━━━ Source material ━━━

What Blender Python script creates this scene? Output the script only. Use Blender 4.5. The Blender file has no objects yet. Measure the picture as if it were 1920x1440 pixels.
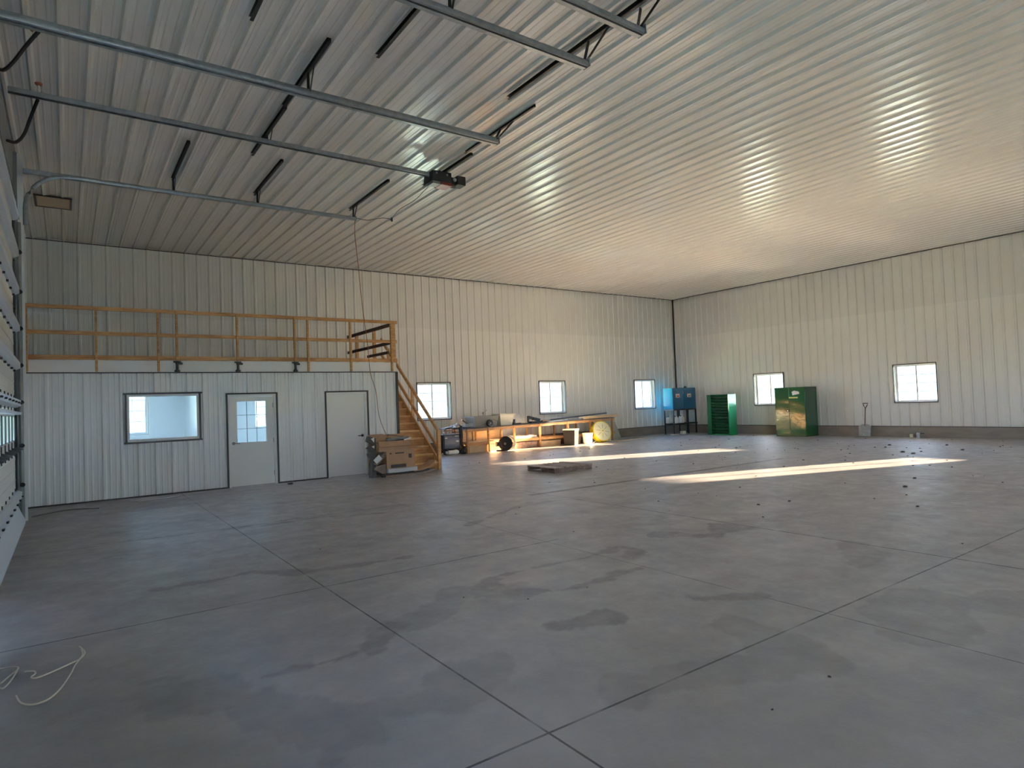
import bpy, bmesh, math, random
from mathutils import Vector, Matrix
random.seed(7)
sc = bpy.context.scene
COL = sc.collection
# ------------------------------------------------------------------ helpers
ORG = {}
def V(*a): return Vector(a)
def newbm(): return bmesh.new()
def box(bm, x0, x1, y0, y1, z0, z1):
    x0, x1 = min(x0, x1), max(x0, x1); y0, y1 = min(y0, y1), max(y0, y1); z0, z1 = min(z0, z1), max(z0, z1)
    vs = [bm.verts.new((x, y, z)) for x in (x0, x1) for y in (y0, y1) for z in (z0, z1)]
    for f in ((0,1,3,2),(4,6,7,5),(0,4,5,1),(2,3,7,6),(0,2,6,4),(1,5,7,3)):
        bm.faces.new([vs[i] for i in f])
    return vs
def beam(bm, p0, p1, w, h, up=(0,0,1)):
    p0, p1 = Vector(p0), Vector(p1); d = (p1-p0).normalized(); up = Vector(up)
    s = d.cross(up)
    if s.length < 1e-4: s = d.cross(Vector((1,0,0)))
    s.normalize(); u = s.cross(d).normalized()
    c = []
    for p in (p0, p1):
        for a, b in ((-1,-1),(1,-1),(1,1),(-1,1)):
            c.append(bm.verts.new(p + s*(a*w/2) + u*(b*h/2)))
    for f in ((3,2,1,0),(4,5,6,7),(0,1,5,4),(1,2,6,5),(2,3,7,6),(3,0,4,7)):
        bm.faces.new([c[i] for i in f])
def tube(bm, pts, r, seg=8, rz=None):
    pts = [Vector(p) for p in pts]; rings = []
    for i, p in enumerate(pts):
        d = (pts[min(i+1, len(pts)-1)] - pts[max(i-1, 0)])
        if d.length < 1e-6: d = Vector((0,0,1))
        d.normalize(); a = Vector((0,0,1)) if abs(d.z) < .9 else Vector((1,0,0))
        s = d.cross(a).normalized(); u = s.cross(d).normalized()
        rr = r if not hasattr(r, '__len__') else r[i]
        rings.append([bm.verts.new(p + s*math.cos(t)*rr + u*math.sin(t)*(rz if rz else rr)) for t in [2*math.pi*k/seg for k in range(seg)]])
    for a, b in zip(rings, rings[1:]):
        for k in range(seg):
            bm.faces.new((a[k], a[(k+1)%seg], b[(k+1)%seg], b[k]))
    bm.faces.new(rings[0][::-1]); bm.faces.new(rings[-1])
def smooth(pts, n=4):
    pts = [Vector(p) for p in pts]; out = []
    for i in range(len(pts)-1):
        a = pts[max(i-1,0)]; b = pts[i]; c = pts[i+1]; d = pts[min(i+2,len(pts)-1)]
        for k in range(n):
            t = k/n
            out.append(.5*((2*b)+(c-a)*t+(2*a-5*b+4*c-d)*t*t+(3*b-a-3*c+d)*t**3))
    out.append(pts[-1]); return out
def lathe(bm, prof, c, axis='z', seg=20):
    """prof: list of (r, h) along the axis"""
    c = Vector(c); rings = []
    for r, h in prof:
        ring = []
        for k in range(seg):
            t = 2*math.pi*k/seg; a, b = r*math.cos(t), r*math.sin(t)
            if axis == 'z': v = (a, b, h)
            elif axis == 'x': v = (h, a, b)
            elif axis == 'y': v = (b, h, a)
            ring.append(bm.verts.new(c+Vector(v)))
        rings.append(ring)
    for a, b in zip(rings, rings[1:]):
        for k in range(seg):
            bm.faces.new((a[k], a[(k+1)%seg], b[(k+1)%seg], b[k]))
    if prof[0][0] > 1e-5: bm.faces.new(rings[0][::-1])
    if prof[-1][0] > 1e-5: bm.faces.new(rings[-1])
def prism(bm, poly, ext):
    a = [bm.verts.new(Vector(p)) for p in poly]; b = [bm.verts.new(Vector(p)+Vector(ext)) for p in poly]
    n = len(a); bm.faces.new(a[::-1]); bm.faces.new(b)
    for i in range(n): bm.faces.new((a[i], a[(i+1)%n], b[(i+1)%n], b[i]))
def obj(name, bm, mat, parent=None, smoothf=False, bevel=0, kind=None, origin=None):
    if bevel:
        pass
    bmesh.ops.recalc_face_normals(bm, faces=bm.faces[:])
    o0 = Vector((0,0,0))
    if parent is not None: o0 = ORG[parent.name]
    elif origin is not None: o0 = Vector(origin)
    if o0.length: bmesh.ops.translate(bm, verts=bm.verts[:], vec=-o0)
    me = bpy.data.meshes.new(name); bm.to_mesh(me); bm.free()
    if smoothf:
        for p in me.polygons: p.use_smooth = True
    me.materials.append(mat)
    o = bpy.data.objects.new(name, me); COL.objects.link(o)
    if parent is not None: o.parent = parent
    elif origin is not None: o.location = o0
    ORG[o.name] = o0.copy()
    if bevel:
        m = o.modifiers.new('bevel', 'BEVEL'); m.width = bevel; m.segments = 2; m.limit_method = 'ANGLE'
    if smoothf:
        m = o.modifiers.new('edges', 'EDGE_SPLIT'); m.split_angle = math.radians(38)
    if kind: o['kind'] = kind
    return o
def thing(name, label, cat, loc, group=None):
    o = bpy.data.objects.new(name, None); COL.objects.link(o); o.location = loc; o.empty_display_size = .1
    ORG[o.name] = Vector(loc); o['label'] = label; o['category'] = cat
    if group: o['group'] = group
    return o
def tag(o, label, cat, group=None):
    o['label'] = label; o['category'] = cat
    if group: o['group'] = group
    return o
def sthing(name, loc):
    o = bpy.data.objects.new(name, None); COL.objects.link(o); o.location = loc; o.empty_display_size = .1
    ORG[o.name] = Vector(loc); o['kind'] = 'structure'; return o
# ------------------------------------------------------------------ materials
def mat(name, col, rough=.5, metal=0, spec=.5, noise=None, bump=None, emit=None, coat=0):
    m = bpy.data.materials.new(name); m.use_nodes = True; nt = m.node_tree; b = nt.nodes['Principled BSDF']
    b.inputs['Base Color'].default_value = (*col, 1); b.inputs['Roughness'].default_value = rough
    b.inputs['Metallic'].default_value = metal; b.inputs['Specular IOR Level'].default_value = spec
    if coat: b.inputs['Coat Weight'].default_value = coat; b.inputs['Coat Roughness'].default_value = .12
    tc = nt.nodes.new('ShaderNodeTexCoord')
    if noise:   # (scale xyz, amount, colour 2)
        mp = nt.nodes.new('ShaderNodeMapping'); mp.inputs['Scale'].default_value = noise[0]
        nt.links.new(tc.outputs['Object'], mp.inputs[0])
        n = nt.nodes.new('ShaderNodeTexNoise'); n.inputs['Scale'].default_value = 1; n.inputs['Detail'].default_value = 4
        nt.links.new(mp.outputs[0], n.inputs[0])
        mr = nt.nodes.new('ShaderNodeMapRange'); mr.inputs[1].default_value = .35; mr.inputs[2].default_value = .65
        nt.links.new(n.outputs[0], mr.inputs[0])
        mx = nt.nodes.new('ShaderNodeMix'); mx.data_type = 'RGBA'
        mx.inputs[6].default_value = (*col, 1); mx.inputs[7].default_value = (*noise[1], 1)
        nt.links.new(mr.outputs[0], mx.inputs[0]); nt.links.new(mx.outputs[2], b.inputs['Base Color'])
    if bump:    # (scale, strength, distance)
        mp = nt.nodes.new('ShaderNodeMapping'); mp.inputs['Scale'].default_value = bump[0]
        nt.links.new(tc.outputs['Object'], mp.inputs[0])
        n = nt.nodes.new('ShaderNodeTexNoise'); n.inputs['Scale'].default_value = 1; n.inputs['Detail'].default_value = 3
        nt.links.new(mp.outputs[0], n.inputs[0])
        bp = nt.nodes.new('ShaderNodeBump'); bp.inputs['Strength'].default_value = bump[1]; bp.inputs['Distance'].default_value = bump[2]
        nt.links.new(n.outputs[0], bp.inputs['Height']); nt.links.new(bp.outputs[0], b.inputs['Normal'])
    return m
M = {}
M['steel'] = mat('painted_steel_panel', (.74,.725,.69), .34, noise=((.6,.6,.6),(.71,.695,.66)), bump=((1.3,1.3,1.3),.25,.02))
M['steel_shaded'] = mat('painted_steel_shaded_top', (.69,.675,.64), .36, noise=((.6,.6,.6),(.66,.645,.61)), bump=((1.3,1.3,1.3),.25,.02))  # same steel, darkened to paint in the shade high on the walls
M['steel_office'] = mat('painted_steel_office', (.74,.74,.74), .27, bump=((1.5,1.5,1.5),.3,.02))
M['steel_ceiling'] = mat('painted_steel_ceiling', (.655,.635,.60), .22, bump=((.8,.8,.8),.12,.03))
M['white'] = mat('white_paint', (.74,.73,.71), .4)
M['white_vinyl'] = mat('white_vinyl', (.78,.78,.78), .35)
M['drywall'] = mat('office_drywall', (.76,.79,.82), .7)
M['darktrim'] = mat('dark_trim', (.035,.026,.02), .4)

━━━

■ Task details
Identify the lines of the data that contain the word "scene". Copy each of them.

■ Solution to this exercise
What Blender Python script creates this scene? Output the script only. Use Blender 4.5. The Blender file has no objects yet. Measure the picture as if it were 1920x1440 pixels.
sc = bpy.context.scene